Thursday, April 28, 2011

The Problem of Affirmative Action

Barack Obama once admitted that he had benefited from affirmative action programs.

If you, however, dare to say that he benefited from affirmative action programs, you are going to be accused of being a racist.

The election campaign is gearing up, and one of its least savory sides is the implication that if you do not believe that Obama is a great president and a towering intellect, even to the point of being too smart for the job, then you must be a racist.

How can you prove to the world that you are not a racist? You can vote for Obama.

It’s a form of psychological manipulation. It worked before, so why wouldn‘t its practitioners try it again?

But that is not the salient point about affirmative action programs. For that we turn to Mickey Kaus, who probably leans more left than right, and who certainly does not come to us from the political fringes. Link here.

Posting about the controversy, Kaus wrote: “The biggest problem with race preferences is that they taint the achievements, not just of those who benefit from them, but of everyone in the beneficiary group–even those who would have gotten into the college or gotten the job, etc., without the preference.  That is an unfairness Obama may acutely feel.  Race preferences are a big reason blacks feel they have to be twice as good as everyone else to measure up in society’s eyes–which is a powerful argument for ending the preferences.”

In all fairness, I believe that this argument was first proposed by Shelby Steele in his book: The Content of Our Character.

5 comments:

Malcolm said...

Did you ever read Shelby Steele's essay?

"The age of white guilt: and the disappearance of the black individual"

http://www.cir-usa.org/articles/156.html

Excellent essay in my opinion.

Dennis said...

The real problem with the "Race" card is that it has been maxed out. Is there anyone who does not see it as a STFU ploy?
There is only a small slice of history where one can use these sorts of pejoratives before they lose credibility. It has been played so much and so indiscriminately in the past that it has become the modern version of crying Wolf.
I have meet and worked with a number of people who were the beneficiary of Affirmative Action programs and most who have any scruples at all know that it hurts them.
The sad part here is that the vast majority have/had the capability to succeed on their own, but suffered the bigotry of soft expectations.
Their real need was to be ensure access and to be treated exactly the same. One of the first thing thrown at Clarence Thomas was that he benefited from Affirmative Action programs.
If one does not face challenges then one does not learn to handle them. Obama suffers mightily from this lack of facing real challenges. It shows in everything he does.
One of the reasons I went to college was that an NCO friend of mine (Black) was showing me his work at a local college. He was so proud of the grades he was getting.
Suffice it to say that I found out very quickly that I would not be able to do the kind of work and get the kind of grades he was getting.
It also works in the gender arena. A woman I know was taking a woman's studies class and had to write a paper that took a look at the future of feminism. Extrapolation was not one of her strengths so I wrote it and she made a few changes.
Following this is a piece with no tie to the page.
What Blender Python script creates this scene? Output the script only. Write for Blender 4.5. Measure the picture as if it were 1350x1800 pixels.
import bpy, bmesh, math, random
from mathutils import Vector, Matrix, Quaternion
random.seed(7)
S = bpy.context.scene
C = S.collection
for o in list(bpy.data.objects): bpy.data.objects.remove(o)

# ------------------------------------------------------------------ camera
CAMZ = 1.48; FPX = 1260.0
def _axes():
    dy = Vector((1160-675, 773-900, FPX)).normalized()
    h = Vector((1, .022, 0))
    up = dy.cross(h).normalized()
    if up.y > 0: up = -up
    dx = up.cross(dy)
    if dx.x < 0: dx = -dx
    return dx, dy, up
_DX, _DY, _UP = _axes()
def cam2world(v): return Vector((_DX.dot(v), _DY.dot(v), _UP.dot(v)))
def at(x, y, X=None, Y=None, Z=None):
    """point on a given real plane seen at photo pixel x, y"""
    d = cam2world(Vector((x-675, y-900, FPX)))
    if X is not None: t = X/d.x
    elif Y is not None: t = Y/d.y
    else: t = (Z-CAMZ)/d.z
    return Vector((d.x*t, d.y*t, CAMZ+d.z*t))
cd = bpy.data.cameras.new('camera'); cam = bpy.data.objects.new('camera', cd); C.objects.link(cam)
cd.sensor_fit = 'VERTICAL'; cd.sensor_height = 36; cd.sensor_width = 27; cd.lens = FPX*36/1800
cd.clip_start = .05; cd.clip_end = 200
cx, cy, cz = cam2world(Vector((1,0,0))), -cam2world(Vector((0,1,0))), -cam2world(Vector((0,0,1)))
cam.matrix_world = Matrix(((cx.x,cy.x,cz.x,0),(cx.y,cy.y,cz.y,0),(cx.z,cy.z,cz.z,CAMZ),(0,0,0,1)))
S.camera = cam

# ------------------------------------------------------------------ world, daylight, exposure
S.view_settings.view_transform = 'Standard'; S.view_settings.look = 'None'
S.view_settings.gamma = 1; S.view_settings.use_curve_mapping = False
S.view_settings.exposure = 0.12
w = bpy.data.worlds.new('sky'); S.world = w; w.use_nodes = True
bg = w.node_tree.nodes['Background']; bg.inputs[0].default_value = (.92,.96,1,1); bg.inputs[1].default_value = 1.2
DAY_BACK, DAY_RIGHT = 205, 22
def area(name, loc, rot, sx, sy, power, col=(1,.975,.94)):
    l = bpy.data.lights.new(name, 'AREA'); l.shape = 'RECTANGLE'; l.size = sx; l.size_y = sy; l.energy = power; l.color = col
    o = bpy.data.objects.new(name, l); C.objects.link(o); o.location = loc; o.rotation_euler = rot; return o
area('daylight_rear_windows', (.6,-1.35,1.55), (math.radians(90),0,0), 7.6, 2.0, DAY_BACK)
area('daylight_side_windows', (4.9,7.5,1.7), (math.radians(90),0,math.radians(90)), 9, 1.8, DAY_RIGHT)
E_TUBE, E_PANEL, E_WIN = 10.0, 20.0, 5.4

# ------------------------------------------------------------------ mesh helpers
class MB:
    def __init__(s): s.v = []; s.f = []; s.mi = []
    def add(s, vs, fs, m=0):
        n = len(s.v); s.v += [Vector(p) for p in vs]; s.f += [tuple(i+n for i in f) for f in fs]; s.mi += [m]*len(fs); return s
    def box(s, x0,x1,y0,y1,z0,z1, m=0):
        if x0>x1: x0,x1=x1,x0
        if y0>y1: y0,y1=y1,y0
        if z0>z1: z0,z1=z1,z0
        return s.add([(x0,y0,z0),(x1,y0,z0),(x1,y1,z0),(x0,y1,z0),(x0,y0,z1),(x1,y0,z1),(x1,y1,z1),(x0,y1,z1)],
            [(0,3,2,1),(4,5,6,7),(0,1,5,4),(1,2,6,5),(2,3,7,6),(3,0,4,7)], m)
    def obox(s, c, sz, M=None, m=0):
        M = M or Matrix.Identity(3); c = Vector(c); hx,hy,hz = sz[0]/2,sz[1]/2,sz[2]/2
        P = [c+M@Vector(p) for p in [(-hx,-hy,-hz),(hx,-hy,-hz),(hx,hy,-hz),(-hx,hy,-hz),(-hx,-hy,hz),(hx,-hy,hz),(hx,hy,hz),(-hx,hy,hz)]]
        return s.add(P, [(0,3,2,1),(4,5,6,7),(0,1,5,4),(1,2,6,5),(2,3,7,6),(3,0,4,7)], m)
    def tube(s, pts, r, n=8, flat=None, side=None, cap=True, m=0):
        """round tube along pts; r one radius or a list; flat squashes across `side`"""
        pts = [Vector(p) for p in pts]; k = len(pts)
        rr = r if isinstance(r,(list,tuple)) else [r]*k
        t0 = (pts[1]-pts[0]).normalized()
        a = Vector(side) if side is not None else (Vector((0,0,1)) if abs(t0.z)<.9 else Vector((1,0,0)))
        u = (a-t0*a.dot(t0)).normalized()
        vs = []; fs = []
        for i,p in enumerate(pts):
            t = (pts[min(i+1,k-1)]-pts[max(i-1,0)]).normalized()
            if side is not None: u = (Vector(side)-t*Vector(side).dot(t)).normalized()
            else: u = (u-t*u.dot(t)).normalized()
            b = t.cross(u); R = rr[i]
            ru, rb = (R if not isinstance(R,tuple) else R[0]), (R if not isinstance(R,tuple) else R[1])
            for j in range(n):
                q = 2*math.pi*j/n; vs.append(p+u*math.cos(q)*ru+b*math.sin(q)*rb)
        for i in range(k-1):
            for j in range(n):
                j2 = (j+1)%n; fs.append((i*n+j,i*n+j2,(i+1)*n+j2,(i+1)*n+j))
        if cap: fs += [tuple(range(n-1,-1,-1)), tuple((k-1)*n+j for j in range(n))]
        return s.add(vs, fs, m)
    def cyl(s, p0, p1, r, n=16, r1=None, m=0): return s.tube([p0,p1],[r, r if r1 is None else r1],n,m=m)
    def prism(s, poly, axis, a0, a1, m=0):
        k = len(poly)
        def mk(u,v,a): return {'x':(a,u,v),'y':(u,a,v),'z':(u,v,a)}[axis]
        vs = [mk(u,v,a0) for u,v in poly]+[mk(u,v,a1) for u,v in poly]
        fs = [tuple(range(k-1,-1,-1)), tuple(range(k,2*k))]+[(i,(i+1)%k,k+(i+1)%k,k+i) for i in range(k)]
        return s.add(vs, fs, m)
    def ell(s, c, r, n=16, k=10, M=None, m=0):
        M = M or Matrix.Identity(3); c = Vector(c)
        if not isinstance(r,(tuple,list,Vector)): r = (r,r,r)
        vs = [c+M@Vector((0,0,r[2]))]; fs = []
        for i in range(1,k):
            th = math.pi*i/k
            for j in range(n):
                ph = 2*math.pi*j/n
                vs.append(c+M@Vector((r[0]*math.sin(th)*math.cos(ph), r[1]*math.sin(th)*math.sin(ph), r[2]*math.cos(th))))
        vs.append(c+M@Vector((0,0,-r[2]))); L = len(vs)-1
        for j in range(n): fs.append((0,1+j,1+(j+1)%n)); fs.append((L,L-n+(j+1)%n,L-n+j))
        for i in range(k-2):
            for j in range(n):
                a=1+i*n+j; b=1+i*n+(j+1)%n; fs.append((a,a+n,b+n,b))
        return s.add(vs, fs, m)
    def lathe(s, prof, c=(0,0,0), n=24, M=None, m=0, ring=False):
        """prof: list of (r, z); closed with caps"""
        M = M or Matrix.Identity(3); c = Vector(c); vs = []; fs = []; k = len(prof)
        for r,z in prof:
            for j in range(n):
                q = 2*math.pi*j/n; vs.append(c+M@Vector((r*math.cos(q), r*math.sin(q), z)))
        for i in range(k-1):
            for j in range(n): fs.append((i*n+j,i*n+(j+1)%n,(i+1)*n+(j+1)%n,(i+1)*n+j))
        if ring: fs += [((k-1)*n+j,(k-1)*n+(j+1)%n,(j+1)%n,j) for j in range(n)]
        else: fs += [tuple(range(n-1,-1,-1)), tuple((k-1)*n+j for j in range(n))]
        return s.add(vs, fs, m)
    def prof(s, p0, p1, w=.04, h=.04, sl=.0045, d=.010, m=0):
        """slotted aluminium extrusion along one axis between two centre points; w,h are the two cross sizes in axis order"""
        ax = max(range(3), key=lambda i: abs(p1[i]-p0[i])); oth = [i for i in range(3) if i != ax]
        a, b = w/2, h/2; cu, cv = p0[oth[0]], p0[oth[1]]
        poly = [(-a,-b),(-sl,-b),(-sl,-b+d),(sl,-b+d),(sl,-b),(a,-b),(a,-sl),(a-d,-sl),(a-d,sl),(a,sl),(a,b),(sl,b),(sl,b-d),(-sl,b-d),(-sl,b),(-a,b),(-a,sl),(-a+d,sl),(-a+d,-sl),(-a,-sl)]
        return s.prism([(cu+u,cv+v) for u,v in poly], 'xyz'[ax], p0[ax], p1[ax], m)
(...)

Needless to say I essentially got an A. I can guarantee that if I had written the same paper as a white male I would not have done anywhere as well.
This kind of bigotry only serves to cheat the beneficiaries of them.
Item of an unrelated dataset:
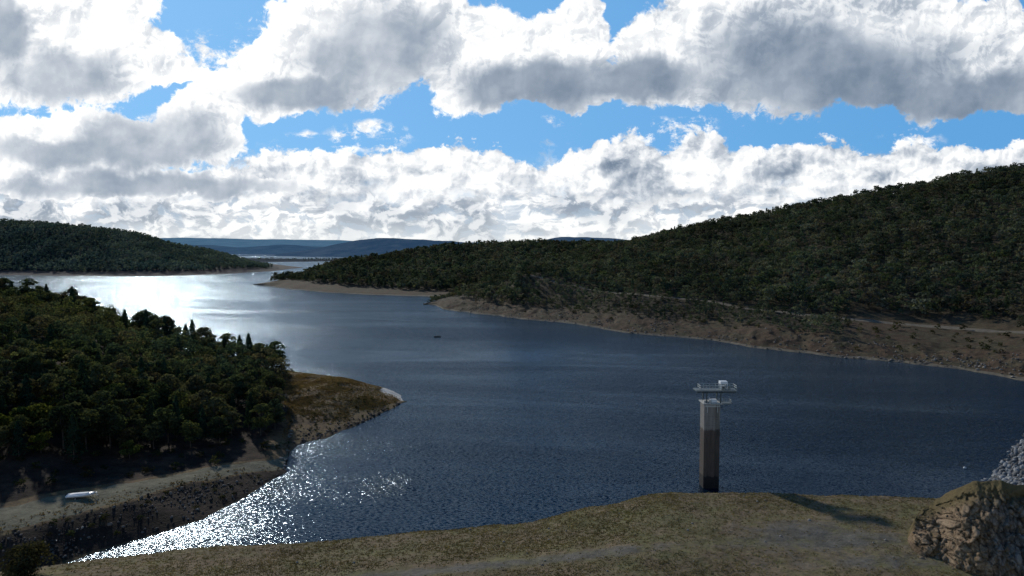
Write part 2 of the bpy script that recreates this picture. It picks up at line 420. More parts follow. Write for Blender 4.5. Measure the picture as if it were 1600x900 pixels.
rows = [(ysA - 8, 0 * ysA - 3), (ysA, 0 * ysA), (ytA, ztA), (yrA, zrA), (yr2, zrA + .25), (lerp(yr2, ygA, .45), lerp(zrA, zgA, .47)), (ygA, zgA), (ygA + 120, zgA - 12), (ygA + 420, zgA * .35)]
LANDA = Land(pxA, rows, [2, 30, 16, 4, 26, 26, 6, 6], 6.0, 70.0, 25.0, 3.2, 1.5)
T, PX = LANDA.T, LANDA.PX
cutA = smooth(3.85, 4.0, T) * (1 - smooth(4.06, 4.16, T)) * smooth(1290, 1330, PX)
trackA = smooth(2.9, 3.0, T) * (1 - smooth(3.9, 4.0, T)) * smooth(800, 840, PX)
floorA = smooth(1.9, 2.15, T) * (1 - trackA) * (1 - .75 * smooth(1290, 1340, PX) * (1 - smooth(4.05, 4.25, T)))
LANDA.build('right_hill', M_terr_right, {'floor': floorA, 'track': trackA, 'pale': .9 * (1 - smooth(.2, .75, np.abs(LANDA.z - .25)))})

# ---- wooded point behind it
pxB = np.linspace(396, 1080, 190)
shB = table([(396, 444.6), (440, 450), (500, 456), (560, 459.5), (620, 462), (700, 464), (800, 468), (1080, 484)], 1, pxB)
tlB = table([(396, 444.2), (430, 440.5), (455, 437), (500, 441), (560, 445.5), (620, 449.5), (700, 454), (800, 458), (1080, 470)], 1, pxB)
rgB = [(396, 444, 935), (440, 438, 925), (470, 429, 960), (500, 416, 980), (550, 405, 1000), (600, 396, 1030), (650, 389, 1060), (700, 383, 1080), (760, 380, 1090), (830, 378, 1100), (900, 379, 1120), (1080, 379, 1150)]
ysB = yz(shB, 0 * shB); conv = smooth(396, 470, pxB)
ytB = ysB * (1 + .09 * conv) + .3; ztB = np.maximum(zy(tlB, ytB), .05)
ygB = np.maximum(table(rgB, 2, pxB), ytB + 3); tgB = table(rgB, 1, pxB) + 7.5 * F / ygB * smooth(440, 475, pxB)
zgB = np.maximum(zy(tgB, ygB), .1)
rows = [(ysB - 10, 0 * ysB - 3), (ysB, 0 * ysB), (ytB, ztB), (lerp(ytB, ygB, .5), lerp(ztB, zgB, .52)), (ygB, zgB), (ygB + 100 * conv + 6, zgB * .6), (ygB + 300 * conv + 12, 0 * zgB - 3)]
LANDB = Land(pxB, rows, [2, 10, 20, 20, 6, 6], 4.0, 70.0, 25.0, 4.0)
LANDB.build('wooded_point', M_terr_right, {'floor': smooth(1.85, 2.1, LANDB.T) * smooth(440, 462, LANDB.PX), 'track': 0 * LANDB.x, 'pale': .8 * (1 - smooth(.2, .8, np.abs(LANDB.z - .3)))})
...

Stuart Schneiderman said...

Thank you, Malcolm, for the link to the Shelby Steele essay. I was trying to find something by him that I could link and did not have the time. The essay you link is excellent; I hope everyone takes the time to read it.

And thanks to Dennis for offering some evidence of the phenomenon along with a very cogent analysis.

I do think that it's time that the nation took a look at the downside of affirmative action. Not just the fact that it necessarily discriminates against those who do very well, but because it taints the accomplishments of those it is trying to help.

Dennis said...

In almost everyone of us is the desire to prove to ourselves that we can succeed on our own merit. Life's challenges are there to help us take the measure of who we are and to demonstrate that we have within us the wherewithal to do great things. Challenges are goo and the harder the better.
Anything that takes away from that weakens us as human beings. Once we demonstrate that this race or that sex needs the aid of Affirmative Action we are in essence telling them they have not the capacity to reach their potential using their own abilities.

Stuart Schneiderman said...

Isn't that the most amazing irony of the whole business? A policy that was designed to overcome discrimination, thus, that assumed that some people were not being judged on their merits, turns into a policy that reinforces the idea that some people do not have enough merit to compete on their own.

Beware of government policies that involve social engineering.